Exchange rate reforms are supported by the International Monetary Fund and are the centrepiece of Morocco’s ambitions to transform itself into North Africa’s dominant financial and trade hub. The move was postponed from last year, when fears of a weaker dirham triggered a rush for dollars and euros, causing a $3 billion drop in reserves in three months. The central bank announced on Friday that the shift to a more flexible exchange rate regime was back on and confirmed that the band would be widened to five percent.

FX Auction
The authorities introduced regular foreign-currency auctions as part of a pledge to ensure sufficient foreign currency in the banking system.

They offered $20 million on Monday, but allocated just $3.5 million at a weighted average of 9.2307 dirhams per dollar, 0.3 percent stronger than the dirham’s last price on Friday, according to central bank prices compiled by Bloomberg. It’s a sign that there’s no rush for foreign currency, according to BNP Paribas’ Moroccan affiliate Banque Marocaine pour le Commerce et l’Industrie.

“The hostilities haven’t started yet,” said Olivier Bru, a senior banker at BMCI in Casablanca. “Companies and investors are still assessing, identifying and reflecting on their potential needs. As for demand on hedging against dirham fluctuations, clients are querying their options and seeking information, but they are not buying for now. There is no panic.”

Not Angola
Morocco’s announcement came days after Angola ditched a currency peg in place since 2016 in an effort to revive an economy hit by the slump in oil prices four years ago.

Economists and business people said Morocco was unlikely to join the long list of countries from Egypt to Uzbekistan that allowed their currencies to plummet in recent years, because the central bank was sitting on ample reserves and the dirham is already fairly valued. Gross domestic product expanded faster than the majority of countries in the Middle East and North Africa in 2017, according to IMF estimates.

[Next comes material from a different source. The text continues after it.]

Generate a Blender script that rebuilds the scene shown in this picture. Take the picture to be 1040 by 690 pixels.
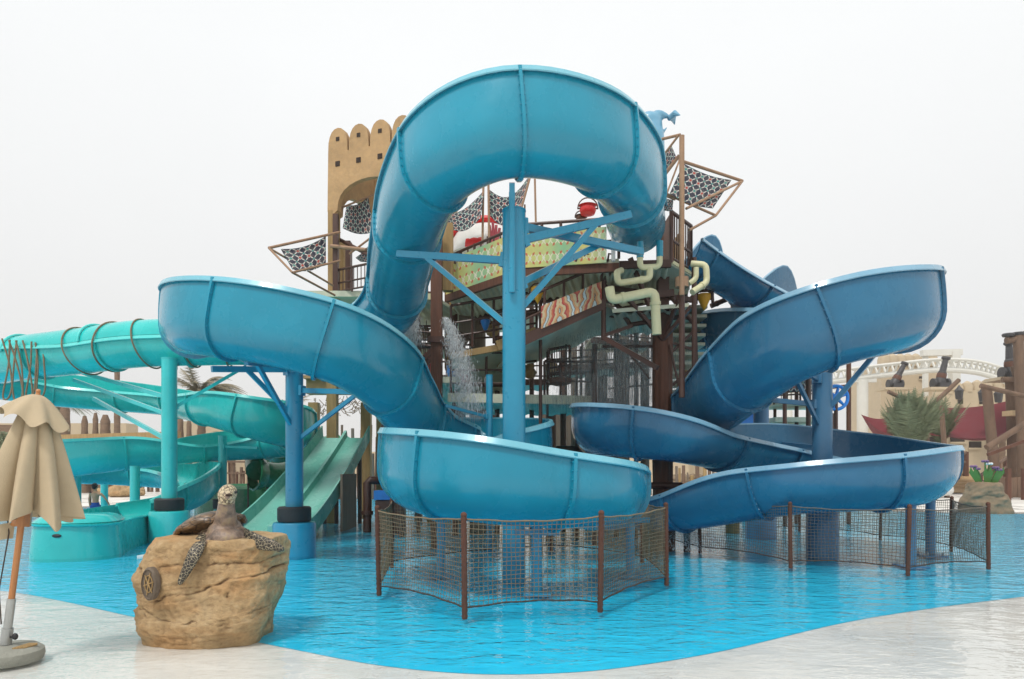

Unlike commodity-exporting countries, which have floated or devalued to end crippling foreign exchange shortages, Morocco is an importer of grain and oil and has benefited from lower global prices. It relies on exports, remittances and tourism for its hard currency earnings.

Main Risk
The main risk Morocco faces is a combination of poor harvests and surging global commodity prices that could raise costs for the government and prices for consumers in a country that has seen bouts of unrest since the Arab Spring protests that swept the region in 2011.

The central bank says the fixed exchange rate regime has helped keep inflation, expected to average 0.7 percent in 2017, under control as the government reduced state subsidies on refined oil products.

In Egypt, which floated its pound in November 2016, the currency quickly halved in value, pushing inflation above 30 percent. But Morocco, which has an investment-grade credit rating an expanding private sector, isn’t facing such wide imbalances.

The economy grew 4.1 percent in 2017, according to central bank estimates. Foreign reserves have stabilized at a level sufficient to cover more than five months of imports.

The dirham is pegged to a two-currency basket weighted 60 percent to the euro and 40 percent to the U.S. dollar. The wider band is the first phase in Morocco’s currency liberalization, which it hopes will encourage foreign investment and make Moroccan exports more competitive abroad. As the interbank market becomes more liquid, and reliance on central bank guidance subsides, the central bank will introduce further reforms.

Ahmed Derrab, secretary-general of Morocco’s association of citrus producers, said a more flexible exchange rate was necessary to boost competitiveness and should not pose major risks for exporters as long as authorities move cautiously.

“We are serene because this is only the beginning of what is going to be a gradual liberalization process,” he said. “This is controlled flexibility.”